I Wondered Why They Weren't Pounding the US
Usually an article like this would blame the US:
Global carbon dioxide emissions in 2008 rose 1.94 percent year-on-year to 31.5 billion tonnes, German renewable energy industry institute IWR said on Monday, based on official information and its own research.
Several other leftish / alarmist sites picked up the story, but still didn't hammer the US, saying only that the US is the largest contributor to total emissions but not whether it contributed significantly to last year's rise. It turns out there is a reason for this. US emissions were actually way down, falling far faster than the drop in economic growth: (from the EIA)

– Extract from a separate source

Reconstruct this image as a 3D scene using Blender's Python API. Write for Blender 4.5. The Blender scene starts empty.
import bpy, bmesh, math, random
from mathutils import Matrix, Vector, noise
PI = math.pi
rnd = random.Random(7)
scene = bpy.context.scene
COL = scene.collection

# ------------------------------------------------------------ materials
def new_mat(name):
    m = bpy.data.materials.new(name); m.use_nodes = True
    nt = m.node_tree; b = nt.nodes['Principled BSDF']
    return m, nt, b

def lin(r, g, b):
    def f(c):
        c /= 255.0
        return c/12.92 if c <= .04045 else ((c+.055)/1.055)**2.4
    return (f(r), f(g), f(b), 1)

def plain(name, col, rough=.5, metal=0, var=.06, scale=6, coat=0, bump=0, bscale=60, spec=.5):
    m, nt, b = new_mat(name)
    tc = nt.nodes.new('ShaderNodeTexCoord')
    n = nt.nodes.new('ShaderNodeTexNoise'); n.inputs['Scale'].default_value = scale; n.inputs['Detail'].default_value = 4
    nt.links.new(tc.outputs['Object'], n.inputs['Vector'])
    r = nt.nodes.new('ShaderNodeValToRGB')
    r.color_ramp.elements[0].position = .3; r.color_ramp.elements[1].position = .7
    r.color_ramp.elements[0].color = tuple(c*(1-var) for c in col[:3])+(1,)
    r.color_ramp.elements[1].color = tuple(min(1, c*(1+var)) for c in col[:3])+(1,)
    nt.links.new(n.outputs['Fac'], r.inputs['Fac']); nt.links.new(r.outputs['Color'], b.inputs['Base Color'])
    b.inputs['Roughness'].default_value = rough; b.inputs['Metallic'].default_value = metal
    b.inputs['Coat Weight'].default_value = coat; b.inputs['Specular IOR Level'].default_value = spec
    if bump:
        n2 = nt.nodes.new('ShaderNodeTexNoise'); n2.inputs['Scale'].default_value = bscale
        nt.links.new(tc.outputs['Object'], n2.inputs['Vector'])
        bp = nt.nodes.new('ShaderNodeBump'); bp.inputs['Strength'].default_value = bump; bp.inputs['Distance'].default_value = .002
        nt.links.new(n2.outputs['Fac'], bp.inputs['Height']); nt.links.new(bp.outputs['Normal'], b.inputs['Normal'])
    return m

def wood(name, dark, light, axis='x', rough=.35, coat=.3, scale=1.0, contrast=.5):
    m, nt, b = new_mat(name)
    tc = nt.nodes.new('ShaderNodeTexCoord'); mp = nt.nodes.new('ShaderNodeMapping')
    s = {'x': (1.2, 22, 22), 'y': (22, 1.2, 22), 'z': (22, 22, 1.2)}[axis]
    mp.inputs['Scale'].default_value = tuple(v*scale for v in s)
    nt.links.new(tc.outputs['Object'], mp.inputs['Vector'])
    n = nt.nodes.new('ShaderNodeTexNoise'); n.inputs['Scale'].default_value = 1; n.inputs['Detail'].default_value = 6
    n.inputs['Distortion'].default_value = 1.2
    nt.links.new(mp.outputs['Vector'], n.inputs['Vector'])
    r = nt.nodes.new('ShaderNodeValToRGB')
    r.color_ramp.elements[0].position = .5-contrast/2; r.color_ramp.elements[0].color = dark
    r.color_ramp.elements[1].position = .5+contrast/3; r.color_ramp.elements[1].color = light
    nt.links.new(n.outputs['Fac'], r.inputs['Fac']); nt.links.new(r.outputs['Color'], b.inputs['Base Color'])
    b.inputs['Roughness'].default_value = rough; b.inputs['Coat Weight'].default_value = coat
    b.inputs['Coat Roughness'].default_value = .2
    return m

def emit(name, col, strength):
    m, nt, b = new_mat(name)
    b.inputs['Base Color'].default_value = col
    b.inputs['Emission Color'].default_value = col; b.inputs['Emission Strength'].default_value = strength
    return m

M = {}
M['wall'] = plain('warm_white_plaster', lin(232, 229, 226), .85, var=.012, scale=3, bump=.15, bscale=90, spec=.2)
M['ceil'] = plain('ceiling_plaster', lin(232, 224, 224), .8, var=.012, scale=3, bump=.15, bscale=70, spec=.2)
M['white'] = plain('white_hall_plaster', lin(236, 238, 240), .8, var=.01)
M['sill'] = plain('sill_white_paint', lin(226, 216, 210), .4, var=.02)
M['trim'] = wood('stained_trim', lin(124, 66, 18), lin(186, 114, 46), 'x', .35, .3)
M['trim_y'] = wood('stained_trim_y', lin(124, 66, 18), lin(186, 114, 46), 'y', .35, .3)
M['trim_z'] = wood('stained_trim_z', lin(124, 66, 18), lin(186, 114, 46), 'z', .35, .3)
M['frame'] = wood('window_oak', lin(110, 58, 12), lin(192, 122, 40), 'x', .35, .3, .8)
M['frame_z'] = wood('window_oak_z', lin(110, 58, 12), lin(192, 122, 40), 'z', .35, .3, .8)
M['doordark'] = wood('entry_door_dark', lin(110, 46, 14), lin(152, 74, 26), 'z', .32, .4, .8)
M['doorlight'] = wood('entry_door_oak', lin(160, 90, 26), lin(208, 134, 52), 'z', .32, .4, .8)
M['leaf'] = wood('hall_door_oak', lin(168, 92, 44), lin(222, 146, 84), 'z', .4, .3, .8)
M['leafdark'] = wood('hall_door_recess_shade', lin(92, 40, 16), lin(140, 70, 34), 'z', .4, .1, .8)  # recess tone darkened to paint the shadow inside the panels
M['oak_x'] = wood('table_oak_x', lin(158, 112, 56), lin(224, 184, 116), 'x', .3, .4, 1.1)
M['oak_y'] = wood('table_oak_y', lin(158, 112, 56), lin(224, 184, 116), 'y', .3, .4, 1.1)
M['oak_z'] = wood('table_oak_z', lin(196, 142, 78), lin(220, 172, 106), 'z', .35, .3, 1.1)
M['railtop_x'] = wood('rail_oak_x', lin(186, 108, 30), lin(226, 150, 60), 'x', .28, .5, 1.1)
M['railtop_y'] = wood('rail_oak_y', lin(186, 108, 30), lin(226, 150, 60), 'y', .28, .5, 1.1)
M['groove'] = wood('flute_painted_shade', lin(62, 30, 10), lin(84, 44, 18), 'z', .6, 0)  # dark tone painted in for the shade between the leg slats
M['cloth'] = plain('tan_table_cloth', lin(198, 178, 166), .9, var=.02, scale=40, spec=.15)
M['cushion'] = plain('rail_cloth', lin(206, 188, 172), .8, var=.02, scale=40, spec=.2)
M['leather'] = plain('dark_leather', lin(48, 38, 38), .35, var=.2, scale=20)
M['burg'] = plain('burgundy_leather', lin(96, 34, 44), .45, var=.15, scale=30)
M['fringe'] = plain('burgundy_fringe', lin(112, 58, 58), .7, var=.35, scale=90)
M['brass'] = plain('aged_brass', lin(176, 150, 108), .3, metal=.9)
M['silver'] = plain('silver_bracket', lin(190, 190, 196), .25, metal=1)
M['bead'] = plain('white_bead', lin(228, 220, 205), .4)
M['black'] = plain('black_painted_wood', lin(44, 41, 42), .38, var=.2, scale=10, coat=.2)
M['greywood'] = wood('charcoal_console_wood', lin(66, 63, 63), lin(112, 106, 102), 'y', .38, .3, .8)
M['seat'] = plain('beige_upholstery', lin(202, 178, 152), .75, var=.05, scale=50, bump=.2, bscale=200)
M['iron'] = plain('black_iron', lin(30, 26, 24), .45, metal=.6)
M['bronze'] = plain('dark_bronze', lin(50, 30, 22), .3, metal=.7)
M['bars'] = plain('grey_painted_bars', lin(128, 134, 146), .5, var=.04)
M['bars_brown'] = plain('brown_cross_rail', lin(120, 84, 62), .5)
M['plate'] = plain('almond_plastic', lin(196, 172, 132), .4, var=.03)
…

The story tries to put a positive spin on Europe (again, the preferred story line is always Europe-good-America-bad):
Carbon dioxide emissions from heavy industry participating in the European Union's Emissions Trading Scheme fell 3.1 percent last year compared with 2007, the EU's executive Commission said in mid-May
This is a carefully worded cherry-picking on one sector of the economy. I would be willing to bet almost any amount of money that the rest of Europe's economy saw less of a drop or even an increase. Even so, the cherry-picked sector, the one subject to cap-and-trade, still underperformed the US. Overall, US emissions have fallen since 2000 without any real regulatory program and just the normal incentives of economic efficiency at work.
The US is NOT the problem when it comes to future emissions growth.